[start]

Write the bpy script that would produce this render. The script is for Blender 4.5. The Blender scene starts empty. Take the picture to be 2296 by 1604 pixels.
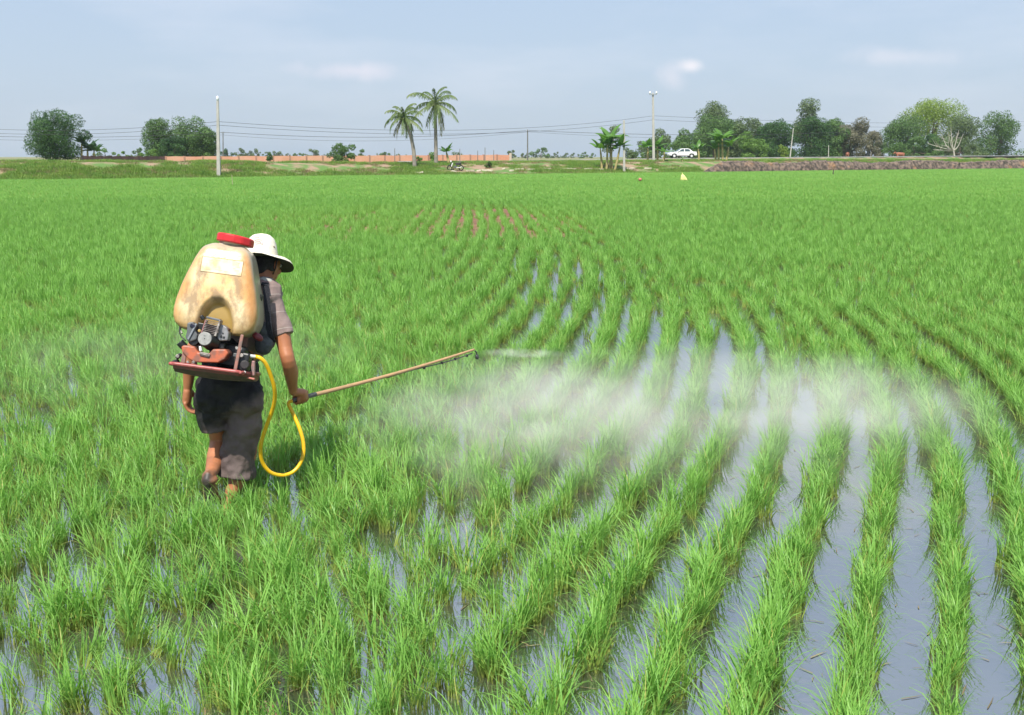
import bpy, bmesh, math, random
import numpy as np
from mathutils import Vector, Matrix, noise as mnoise

# ------------------------------------------------------------------ camera
F = 2200.0; CH = 2.0; PT = math.atan(450 / F)
scn = bpy.context.scene
COL = scn.collection
cam = bpy.data.cameras.new("camera"); camo = bpy.data.objects.new("camera", cam); COL.objects.link(camo)
cam.sensor_fit = 'HORIZONTAL'; cam.sensor_width = 36; cam.lens = 36 * F / 2296
cam.clip_start = 0.05; cam.clip_end = 9000
camo.location = (0, 0, CH); camo.rotation_euler = (math.pi / 2 - PT, 0, 0)
scn.camera = camo
# ------------------------------------------------------------------ light
SUN_EL = math.radians(59); SUN_AZ = math.radians(-166)     # azimuth from +Y towards +X of the sun's own place
sdir = Vector((math.sin(SUN_AZ) * math.cos(SUN_EL), math.cos(SUN_AZ) * math.cos(SUN_EL), math.sin(SUN_EL)))
sun = bpy.data.lights.new("sun", 'SUN'); sun.energy = 4.8; sun.angle = math.radians(0.53); sun.color = (1.0, 0.95, 0.86)
suno = bpy.data.objects.new("sun", sun); COL.objects.link(suno)
suno.rotation_euler = sdir.to_track_quat('Z', 'Y').to_euler(); suno.location = (0, 0, 30)
W = bpy.data.worlds.new("World"); scn.world = W; W.use_nodes = True
nt = W.node_tree; nt.nodes.clear()
def N(nt, t, **kw):
    n = nt.nodes.new(t)
    for k, v in kw.items(): setattr(n, k, v)
    return n
wo = N(nt, 'ShaderNodeOutputWorld'); bg = N(nt, 'ShaderNodeBackground'); bg.inputs[1].default_value = 0.1
sky = N(nt, 'ShaderNodeTexSky', sky_type='NISHITA', sun_disc=False, sun_elevation=SUN_EL, sun_rotation=SUN_AZ,
        altitude=0, air_density=1.3, dust_density=1.5, ozone_density=2.0)
tc = N(nt, 'ShaderNodeTexCoord'); mp = N(nt, 'ShaderNodeMapping'); mp.inputs['Scale'].default_value = (2.2, 2.2, 9.0)
cn = N(nt, 'ShaderNodeTexNoise'); cn.inputs['Scale'].default_value = 1.7; cn.inputs['Detail'].default_value = 7; cn.inputs['Roughness'].default_value = .55
cr = N(nt, 'ShaderNodeValToRGB'); cr.color_ramp.elements[0].position = .47; cr.color_ramp.elements[1].position = .78
cr.color_ramp.elements[0].color = (.0, .0, .0, 1); cr.color_ramp.elements[1].color = (.30, .30, .30, 1)
veil = N(nt, 'ShaderNodeMix', data_type='RGBA'); veil.inputs[0].default_value = .72; veil.inputs[7].default_value = (4.15, 5.15, 6.85, 1)
cl = N(nt, 'ShaderNodeMix', data_type='RGBA'); cl.inputs[7].default_value = (7.2, 7.3, 8.0, 1)
L = nt.links
L.new(tc.outputs['Generated'], mp.inputs[0]); L.new(mp.outputs[0], cn.inputs['Vector']); L.new(cn.outputs[0], cr.inputs[0])
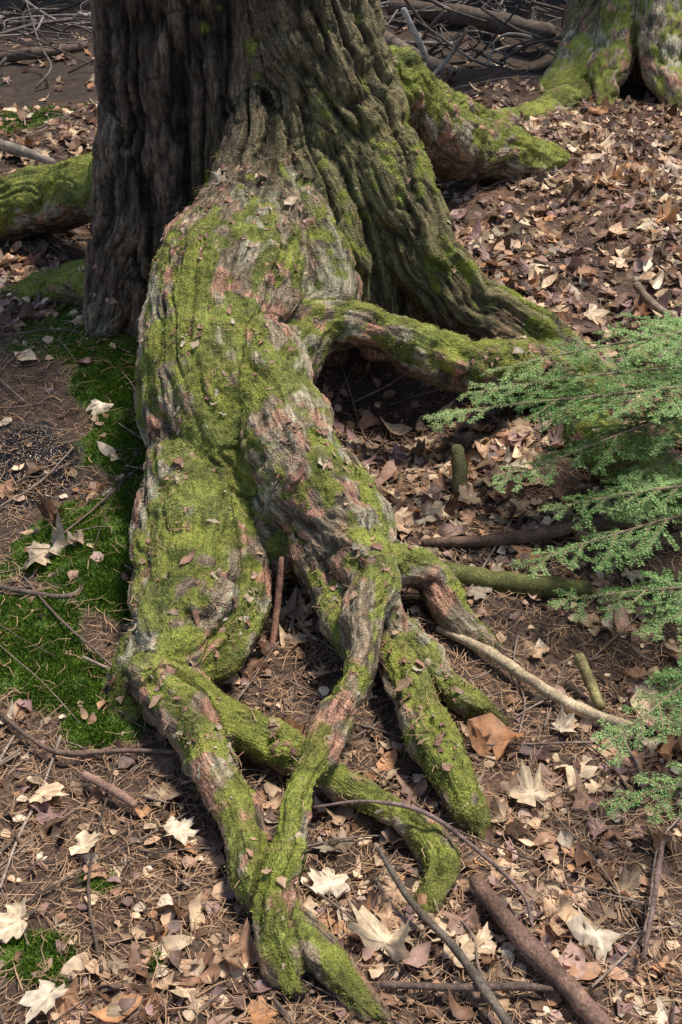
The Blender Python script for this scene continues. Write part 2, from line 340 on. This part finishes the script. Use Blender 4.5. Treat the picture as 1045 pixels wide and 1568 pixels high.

[end]

All of the lines above should be printed exactly, minus the pictures.

▶ **RESULT OF THE TASK**
Write the bpy script that would produce this render. The script is for Blender 4.5. The Blender scene starts empty. Take the picture to be 2296 by 1604 pixels.
import bpy, bmesh, math, random
import numpy as np
from mathutils import Vector, Matrix, noise as mnoise

# ------------------------------------------------------------------ camera
F = 2200.0; CH = 2.0; PT = math.atan(450 / F)
scn = bpy.context.scene
COL = scn.collection
cam = bpy.data.cameras.new("camera"); camo = bpy.data.objects.new("camera", cam); COL.objects.link(camo)
cam.sensor_fit = 'HORIZONTAL'; cam.sensor_width = 36; cam.lens = 36 * F / 2296
cam.clip_start = 0.05; cam.clip_end = 9000
camo.location = (0, 0, CH); camo.rotation_euler = (math.pi / 2 - PT, 0, 0)
scn.camera = camo
# ------------------------------------------------------------------ light
SUN_EL = math.radians(59); SUN_AZ = math.radians(-166)     # azimuth from +Y towards +X of the sun's own place
sdir = Vector((math.sin(SUN_AZ) * math.cos(SUN_EL), math.cos(SUN_AZ) * math.cos(SUN_EL), math.sin(SUN_EL)))
sun = bpy.data.lights.new("sun", 'SUN'); sun.energy = 4.8; sun.angle = math.radians(0.53); sun.color = (1.0, 0.95, 0.86)
suno = bpy.data.objects.new("sun", sun); COL.objects.link(suno)
suno.rotation_euler = sdir.to_track_quat('Z', 'Y').to_euler(); suno.location = (0, 0, 30)
W = bpy.data.worlds.new("World"); scn.world = W; W.use_nodes = True
nt = W.node_tree; nt.nodes.clear()
def N(nt, t, **kw):
    n = nt.nodes.new(t)
    for k, v in kw.items(): setattr(n, k, v)
    return n
wo = N(nt, 'ShaderNodeOutputWorld'); bg = N(nt, 'ShaderNodeBackground'); bg.inputs[1].default_value = 0.1
sky = N(nt, 'ShaderNodeTexSky', sky_type='NISHITA', sun_disc=False, sun_elevation=SUN_EL, sun_rotation=SUN_AZ,
        altitude=0, air_density=1.3, dust_density=1.5, ozone_density=2.0)
tc = N(nt, 'ShaderNodeTexCoord'); mp = N(nt, 'ShaderNodeMapping'); mp.inputs['Scale'].default_value = (2.2, 2.2, 9.0)
cn = N(nt, 'ShaderNodeTexNoise'); cn.inputs['Scale'].default_value = 1.7; cn.inputs['Detail'].default_value = 7; cn.inputs['Roughness'].default_value = .55
cr = N(nt, 'ShaderNodeValToRGB'); cr.color_ramp.elements[0].position = .47; cr.color_ramp.elements[1].position = .78
cr.color_ramp.elements[0].color = (.0, .0, .0, 1); cr.color_ramp.elements[1].color = (.30, .30, .30, 1)
veil = N(nt, 'ShaderNodeMix', data_type='RGBA'); veil.inputs[0].default_value = .72; veil.inputs[7].default_value = (4.15, 5.15, 6.85, 1)
cl = N(nt, 'ShaderNodeMix', data_type='RGBA'); cl.inputs[7].default_value = (7.2, 7.3, 8.0, 1)
L = nt.links
L.new(tc.outputs['Generated'], mp.inputs[0]); L.new(mp.outputs[0], cn.inputs['Vector']); L.new(cn.outputs[0], cr.inputs[0])
The Blender Python script for this scene continues. Write part 2, from line 340 on. This part finishes the script. Use Blender 4.5. Treat the picture as 1045 pixels wide and 1568 pixels high.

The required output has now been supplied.